>>
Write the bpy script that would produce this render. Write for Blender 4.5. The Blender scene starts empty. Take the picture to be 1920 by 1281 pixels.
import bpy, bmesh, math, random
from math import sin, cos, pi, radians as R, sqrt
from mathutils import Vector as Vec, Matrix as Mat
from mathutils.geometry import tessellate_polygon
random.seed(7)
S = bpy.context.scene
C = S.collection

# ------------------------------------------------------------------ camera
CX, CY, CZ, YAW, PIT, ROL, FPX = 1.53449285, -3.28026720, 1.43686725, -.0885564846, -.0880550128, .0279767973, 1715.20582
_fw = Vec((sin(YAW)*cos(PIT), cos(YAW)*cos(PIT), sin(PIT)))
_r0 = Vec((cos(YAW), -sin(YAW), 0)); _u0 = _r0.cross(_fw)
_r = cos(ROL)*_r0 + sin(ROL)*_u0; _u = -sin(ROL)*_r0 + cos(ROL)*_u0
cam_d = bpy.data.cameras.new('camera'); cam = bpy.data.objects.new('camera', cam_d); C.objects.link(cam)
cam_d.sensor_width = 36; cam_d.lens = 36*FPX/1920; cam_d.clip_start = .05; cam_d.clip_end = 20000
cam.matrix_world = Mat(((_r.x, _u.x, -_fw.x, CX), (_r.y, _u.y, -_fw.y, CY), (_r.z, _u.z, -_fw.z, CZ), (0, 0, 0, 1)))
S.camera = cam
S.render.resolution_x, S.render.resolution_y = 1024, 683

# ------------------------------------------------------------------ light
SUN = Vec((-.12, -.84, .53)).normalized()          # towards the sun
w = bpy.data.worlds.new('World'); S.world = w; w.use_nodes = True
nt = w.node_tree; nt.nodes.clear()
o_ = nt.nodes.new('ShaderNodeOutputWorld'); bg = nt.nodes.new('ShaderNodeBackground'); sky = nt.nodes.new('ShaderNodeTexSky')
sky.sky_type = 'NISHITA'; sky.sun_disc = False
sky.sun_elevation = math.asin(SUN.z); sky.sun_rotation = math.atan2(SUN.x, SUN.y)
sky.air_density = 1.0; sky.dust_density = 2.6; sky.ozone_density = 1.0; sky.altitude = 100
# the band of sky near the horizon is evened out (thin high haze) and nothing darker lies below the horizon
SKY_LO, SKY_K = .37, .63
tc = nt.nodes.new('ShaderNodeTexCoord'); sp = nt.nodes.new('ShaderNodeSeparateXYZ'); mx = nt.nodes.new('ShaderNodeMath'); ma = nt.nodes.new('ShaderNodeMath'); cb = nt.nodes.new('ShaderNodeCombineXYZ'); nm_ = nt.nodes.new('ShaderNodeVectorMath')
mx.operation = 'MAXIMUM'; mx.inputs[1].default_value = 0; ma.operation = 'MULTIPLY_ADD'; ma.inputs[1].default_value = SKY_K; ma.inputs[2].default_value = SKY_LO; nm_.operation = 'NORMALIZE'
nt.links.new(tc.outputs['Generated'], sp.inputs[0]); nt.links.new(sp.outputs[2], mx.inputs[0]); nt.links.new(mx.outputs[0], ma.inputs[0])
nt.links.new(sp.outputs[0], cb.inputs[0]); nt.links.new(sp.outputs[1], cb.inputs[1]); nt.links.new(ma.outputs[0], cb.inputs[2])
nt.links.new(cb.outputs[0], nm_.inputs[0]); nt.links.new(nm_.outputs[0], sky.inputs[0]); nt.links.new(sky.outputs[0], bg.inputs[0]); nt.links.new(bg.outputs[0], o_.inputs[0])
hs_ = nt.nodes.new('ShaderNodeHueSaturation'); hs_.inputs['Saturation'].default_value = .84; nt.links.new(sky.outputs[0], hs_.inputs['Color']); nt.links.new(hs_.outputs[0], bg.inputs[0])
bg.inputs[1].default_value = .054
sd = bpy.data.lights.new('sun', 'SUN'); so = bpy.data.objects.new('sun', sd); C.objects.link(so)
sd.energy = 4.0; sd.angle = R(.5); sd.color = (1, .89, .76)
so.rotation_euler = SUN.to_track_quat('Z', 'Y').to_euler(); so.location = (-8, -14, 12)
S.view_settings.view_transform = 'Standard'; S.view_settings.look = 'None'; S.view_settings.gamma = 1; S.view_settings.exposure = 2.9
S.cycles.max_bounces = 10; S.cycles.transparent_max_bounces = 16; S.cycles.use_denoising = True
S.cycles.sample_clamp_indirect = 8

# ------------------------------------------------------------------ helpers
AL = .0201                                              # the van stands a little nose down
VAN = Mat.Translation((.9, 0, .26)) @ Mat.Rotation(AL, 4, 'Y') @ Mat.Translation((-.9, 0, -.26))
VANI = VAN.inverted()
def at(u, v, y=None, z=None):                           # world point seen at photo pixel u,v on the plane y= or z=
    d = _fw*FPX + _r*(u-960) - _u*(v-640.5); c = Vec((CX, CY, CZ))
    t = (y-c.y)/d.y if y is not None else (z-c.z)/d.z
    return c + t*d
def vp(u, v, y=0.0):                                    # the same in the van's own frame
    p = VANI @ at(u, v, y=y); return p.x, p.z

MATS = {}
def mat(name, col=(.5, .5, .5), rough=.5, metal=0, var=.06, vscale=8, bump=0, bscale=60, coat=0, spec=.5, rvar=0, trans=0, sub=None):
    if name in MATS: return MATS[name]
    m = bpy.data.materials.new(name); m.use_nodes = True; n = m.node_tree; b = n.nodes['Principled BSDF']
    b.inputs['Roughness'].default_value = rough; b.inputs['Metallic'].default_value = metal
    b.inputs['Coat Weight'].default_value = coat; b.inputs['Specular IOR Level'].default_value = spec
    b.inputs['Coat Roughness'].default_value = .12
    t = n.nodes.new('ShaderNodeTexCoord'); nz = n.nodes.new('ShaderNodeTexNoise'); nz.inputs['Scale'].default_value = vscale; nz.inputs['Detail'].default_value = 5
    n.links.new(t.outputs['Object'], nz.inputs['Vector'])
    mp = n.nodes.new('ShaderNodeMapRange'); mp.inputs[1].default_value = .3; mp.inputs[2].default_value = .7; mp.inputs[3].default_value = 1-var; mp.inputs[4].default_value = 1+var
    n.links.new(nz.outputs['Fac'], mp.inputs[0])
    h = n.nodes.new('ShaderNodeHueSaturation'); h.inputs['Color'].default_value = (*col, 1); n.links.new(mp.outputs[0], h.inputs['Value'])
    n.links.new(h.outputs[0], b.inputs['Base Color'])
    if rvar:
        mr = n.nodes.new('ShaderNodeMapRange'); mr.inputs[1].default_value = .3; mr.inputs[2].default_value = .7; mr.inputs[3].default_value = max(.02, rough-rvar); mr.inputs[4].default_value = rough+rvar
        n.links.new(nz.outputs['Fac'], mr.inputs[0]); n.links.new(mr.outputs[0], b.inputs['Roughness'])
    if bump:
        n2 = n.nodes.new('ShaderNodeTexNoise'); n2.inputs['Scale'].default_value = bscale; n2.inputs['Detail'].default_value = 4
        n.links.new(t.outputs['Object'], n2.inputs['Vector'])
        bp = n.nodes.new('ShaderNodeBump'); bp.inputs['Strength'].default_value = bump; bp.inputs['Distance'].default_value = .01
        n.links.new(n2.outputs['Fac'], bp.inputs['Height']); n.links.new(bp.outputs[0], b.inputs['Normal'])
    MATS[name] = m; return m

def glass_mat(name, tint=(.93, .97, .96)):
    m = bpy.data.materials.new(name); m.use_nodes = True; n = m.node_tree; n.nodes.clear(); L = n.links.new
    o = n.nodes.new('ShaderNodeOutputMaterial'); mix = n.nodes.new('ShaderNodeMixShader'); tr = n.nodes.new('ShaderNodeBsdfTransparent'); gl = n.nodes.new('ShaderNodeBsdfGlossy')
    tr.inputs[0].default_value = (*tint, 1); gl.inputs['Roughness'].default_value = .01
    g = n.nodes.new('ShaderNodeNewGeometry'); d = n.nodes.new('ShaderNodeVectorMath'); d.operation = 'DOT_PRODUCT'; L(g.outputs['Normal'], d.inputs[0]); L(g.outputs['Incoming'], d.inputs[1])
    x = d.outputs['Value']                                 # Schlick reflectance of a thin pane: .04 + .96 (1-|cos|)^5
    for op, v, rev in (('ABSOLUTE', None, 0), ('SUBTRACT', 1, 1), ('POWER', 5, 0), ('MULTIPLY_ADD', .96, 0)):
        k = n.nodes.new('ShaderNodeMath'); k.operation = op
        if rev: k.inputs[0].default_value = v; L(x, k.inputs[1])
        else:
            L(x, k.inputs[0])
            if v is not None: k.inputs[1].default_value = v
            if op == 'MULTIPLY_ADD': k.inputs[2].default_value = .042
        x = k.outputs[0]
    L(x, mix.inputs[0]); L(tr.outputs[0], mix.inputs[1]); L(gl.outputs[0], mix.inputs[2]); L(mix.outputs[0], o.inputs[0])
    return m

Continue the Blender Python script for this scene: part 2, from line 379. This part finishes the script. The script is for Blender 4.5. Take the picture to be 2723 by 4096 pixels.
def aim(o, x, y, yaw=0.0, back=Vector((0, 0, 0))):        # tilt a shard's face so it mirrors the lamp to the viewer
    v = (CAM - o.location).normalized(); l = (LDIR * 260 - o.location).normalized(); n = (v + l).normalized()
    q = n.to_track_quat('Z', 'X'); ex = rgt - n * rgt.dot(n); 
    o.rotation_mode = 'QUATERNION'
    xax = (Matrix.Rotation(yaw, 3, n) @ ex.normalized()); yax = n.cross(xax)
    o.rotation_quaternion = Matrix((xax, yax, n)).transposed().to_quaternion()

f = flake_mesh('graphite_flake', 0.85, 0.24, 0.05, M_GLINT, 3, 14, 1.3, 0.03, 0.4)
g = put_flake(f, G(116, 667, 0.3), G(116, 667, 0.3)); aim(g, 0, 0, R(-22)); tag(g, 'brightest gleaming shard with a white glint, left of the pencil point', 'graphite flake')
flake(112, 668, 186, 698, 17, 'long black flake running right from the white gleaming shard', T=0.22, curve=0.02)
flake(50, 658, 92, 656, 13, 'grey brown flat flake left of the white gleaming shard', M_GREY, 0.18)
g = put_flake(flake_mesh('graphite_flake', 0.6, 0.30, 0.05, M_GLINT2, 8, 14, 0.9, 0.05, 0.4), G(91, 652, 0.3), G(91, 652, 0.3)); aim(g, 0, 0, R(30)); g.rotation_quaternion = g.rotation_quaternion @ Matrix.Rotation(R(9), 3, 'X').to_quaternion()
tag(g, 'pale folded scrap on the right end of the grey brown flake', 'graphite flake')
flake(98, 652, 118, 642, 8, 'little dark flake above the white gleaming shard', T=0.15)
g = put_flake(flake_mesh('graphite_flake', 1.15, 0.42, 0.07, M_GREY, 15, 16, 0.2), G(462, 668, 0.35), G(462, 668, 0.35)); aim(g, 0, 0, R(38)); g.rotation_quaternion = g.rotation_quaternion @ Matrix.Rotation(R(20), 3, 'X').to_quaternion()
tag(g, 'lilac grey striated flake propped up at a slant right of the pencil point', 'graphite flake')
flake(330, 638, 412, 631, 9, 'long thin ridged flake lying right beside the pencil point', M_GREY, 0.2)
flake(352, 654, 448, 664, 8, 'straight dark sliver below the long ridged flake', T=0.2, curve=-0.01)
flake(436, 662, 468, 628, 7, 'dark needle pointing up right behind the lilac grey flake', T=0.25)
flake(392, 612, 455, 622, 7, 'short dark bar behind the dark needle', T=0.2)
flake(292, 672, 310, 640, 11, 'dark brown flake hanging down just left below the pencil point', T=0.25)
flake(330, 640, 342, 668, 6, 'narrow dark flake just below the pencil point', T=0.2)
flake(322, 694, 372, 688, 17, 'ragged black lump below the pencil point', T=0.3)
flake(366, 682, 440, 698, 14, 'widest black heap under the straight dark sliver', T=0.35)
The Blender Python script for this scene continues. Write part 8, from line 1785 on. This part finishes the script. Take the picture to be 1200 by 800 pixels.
<<
#### Given task
Verbatim output is expected for the lines from the start of the data to the line in which "C = S.collection" appears, both included.

#### The solution
Write the bpy script that would produce this render. Write for Blender 4.5. The Blender scene starts empty. Take the picture to be 1920 by 1281 pixels.
import bpy, bmesh, math, random
from math import sin, cos, pi, radians as R, sqrt
from mathutils import Vector as Vec, Matrix as Mat
from mathutils.geometry import tessellate_polygon
random.seed(7)
S = bpy.context.scene
C = S.collection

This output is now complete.